El entramado de la colonización
De la misma forma en que se armó el andamiaje territorial del Viejo Caldas, así ha sido su poblamiento: una amalgama de gentes de la más diversa procedencia que en oleadas sucesivas de migración han llegado aquí para quedarse, generando un inocultable mestizaje étnico, social y cultural.
La primera avanzada colonizadora provino de Antioquia sin lugar a dudas. La ruta hacia el sur está marcada por las fechas bautismales de infinidad de pueblos y ciudades donde los arrieros dejaron su impronta a lo largo del siglo XIX: Aguadas (1808), Salamina 1825, Pácora (1832), Neira y Salento (1842), Santa Rosa de Cabal (1844), Manizales (1848), Pereira (1863), Circasia (1884), Calarcá (1886), Armenia (1889) fueron entre muchas las estaciones camineras de estos andariegos.
La fundación de Pereira (2) en las tierras yermas de Cartago Viejo nos ilustra sobre la hibridación del componente paisa. Los gestores de la idea fundacional fueron cartagüeños empeñados en fortalecer la frontera norte del Cauca ante el embate expansionista de los antioqueños. Cuando llegaron al ritual iniciático el 30 de agosto de 1863 (la misa consagratoria del padre Remigio Antonio Cañarte) se encontraron con que el lugar ya estaba habitado por familias procedentes de Antioquia. Frente al hecho consumado de la ocupación del territorio el grupo caucano se allanó a una convivencia pacífica con los antioqueños —enorme paradoja en tiempos de confrontación— traducida luego en un fecundo mestizaje que ha generado un ejemplar humano distinto de sus controversiales elementos originales.
Otras corrientes colonizadoras menos visibles o quizás invisibilizadas por el mito fundacional antioqueño también arribaron al territorio caldense con toda su carga genética: boyacenses, cundinamarqueses y tolimenses que han contribuido a la heterogeneidad de nuestra población de una forma más silente, más discreta si se quiere. Su presencia laboriosa viene en aumento desde el siglo XX inmersa en una segunda oleada colonizadora que pareciera no tener fin.

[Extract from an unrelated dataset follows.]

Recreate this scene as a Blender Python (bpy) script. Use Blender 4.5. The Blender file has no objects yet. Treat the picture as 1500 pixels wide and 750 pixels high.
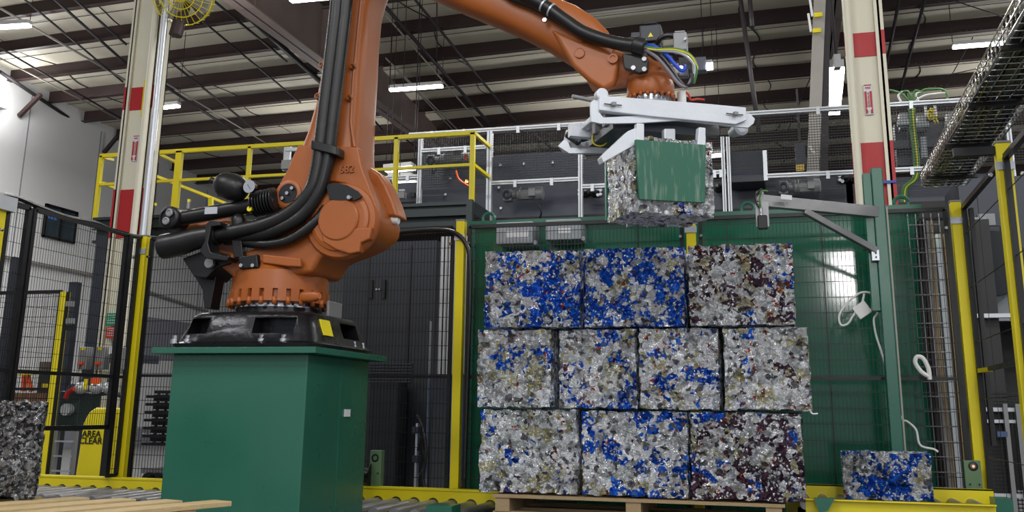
import bpy, bmesh, math, random
import numpy as np
from mathutils import Vector, Matrix
random.seed(7)
SC = bpy.context.scene
COL = SC.collection
R_ = math.radians

# ------------------------------------------------------------------ camera
F = 1458.0; PX, PY = 750.0, 250.0
Xc = Vector((5450, 281, 1458)).normalized()
Yc = Vector((410, -356, -1458)); Yc = (Yc - Xc * Yc.dot(Xc)).normalized()
Zc = Xc.cross(Yc)
CAMP = Vector((0, 0, 1.2))
ROT = Matrix((Xc, Yc, Zc))            # camera space -> world space
cd = bpy.data.cameras.new('camera'); cam = bpy.data.objects.new('camera', cd); COL.objects.link(cam)
cd.sensor_width = 36.0; cd.lens = F / 1500 * 36.0; cd.shift_y = -125 / 1500.0
cd.clip_start = 0.05; cd.clip_end = 300
cam.matrix_world = Matrix.Translation(CAMP) @ ROT.to_4x4()
SC.camera = cam

# ------------------------------------------------------------------ world, exposure
SC.view_settings.view_transform = 'Standard'; SC.view_settings.look = 'None'
SC.view_settings.gamma = 1; SC.view_settings.use_curve_mapping = False
SC.view_settings.exposure = 0.12
SC.cycles.use_denoising = True
SC.cycles.max_bounces = 8
SC.cycles.sample_clamp_indirect = 6
wd = bpy.data.worlds.new('hall_air'); SC.world = wd; wd.use_nodes = True
wd.node_tree.nodes['Background'].inputs[0].default_value = (0.80, 0.84, 0.9, 1)
wd.node_tree.nodes['Background'].inputs[1].default_value = 0.62

def area(name, loc, tgt, sx, sy, power, color=(1, 0.99, 0.975)):
    d = bpy.data.lights.new(name, 'AREA'); d.shape = 'RECTANGLE'; d.size = sx; d.size_y = sy
    d.energy = power; d.color = color
    o = bpy.data.objects.new(name, d); COL.objects.link(o); o.location = loc
    o.rotation_euler = (Vector(tgt) - Vector(loc)).to_track_quat('-Z', 'Y').to_euler()
    return o
# the strip lights of the bays over and behind the camera
for i, (x, y) in enumerate(((-9, 1), (-3, -2), (3, 0), (8, 2), (-6, -8), (2, -9), (9, -7))):
    area('bay_light', (x, y, 8.6), (x, y + 1.5, 0), 3.0, 0.6, 270)
for x, y in ((-10, 13), (-3, 12), (4, 13), (10, 11), (-15, 11), (-17, 19), (-12, 22), (-2, 23), (8, 22), (16, 20)):  # the far-left pair is unseen fill added to brighten the side wall
    area('bay_light', (x, y, 7.9), (x, y, 0), 2.6, 0.6, 260)
for x, y in ((-16, 17), (-9, 14), (-2, 13), (5, 13), (12, 14), (-13, 25), (-4, 25), (6, 25), (15, 24), (-4, 4), (4, 5)):  # unseen upward fill added to brighten the roof lining
    area('roof_fill_light', (x, y, 6.9), (x, y + .01, 12), 2.6, 1.2, 84)


# ------------------------------------------------------------------ pixel to place
def ray(x, y):
    return ROT @ Vector(((x - PX) / F, -(y - PY) / F, -1))
def W(x, y, Y):
    d = ray(x, y); return CAMP + d * (Y / d.y)
def WZ(x, y, Z):
    d = ray(x, y); return CAMP + d * ((Z - CAMP.z) / d.z)
def WX(x, y, X):
    d = ray(x, y); return CAMP + d * (X / d.x)
def WP(x, y, P0, n):
    d = ray(x, y); return CAMP + d * ((P0 - CAMP).dot(n) / d.dot(n))
PXM = 1.04 / F      # metres per pixel per metre of depth, about

_p = W(1243, 400, 8.55); _d = ray(1243, 400); _d.y = -_d.y; _l = _p + _d * (16.0 / -_d.y)
area('panel_glint_light', _l, _p, 0.62, 1.15, 160)  # unseen light placed for its reflection in the green panels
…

La bogotanización regional es un fenómeno más reciente que arrecia en el Quindío y va en aumento. Los capitalinos reniegan de su ciudad invivible y escapan de ella como quien huye de la peste en pos de un ambiente bucólico donde puedan pacificar sus espíritus. Fincas de recreo, condominios campestres y edificios enteros constituyen su refugio. Están llegando por legiones. Junto al impacto físico de su presencia en nuestro medio —que ya se puede evidenciar en calles y avenidas— el impacto cultural es previsible.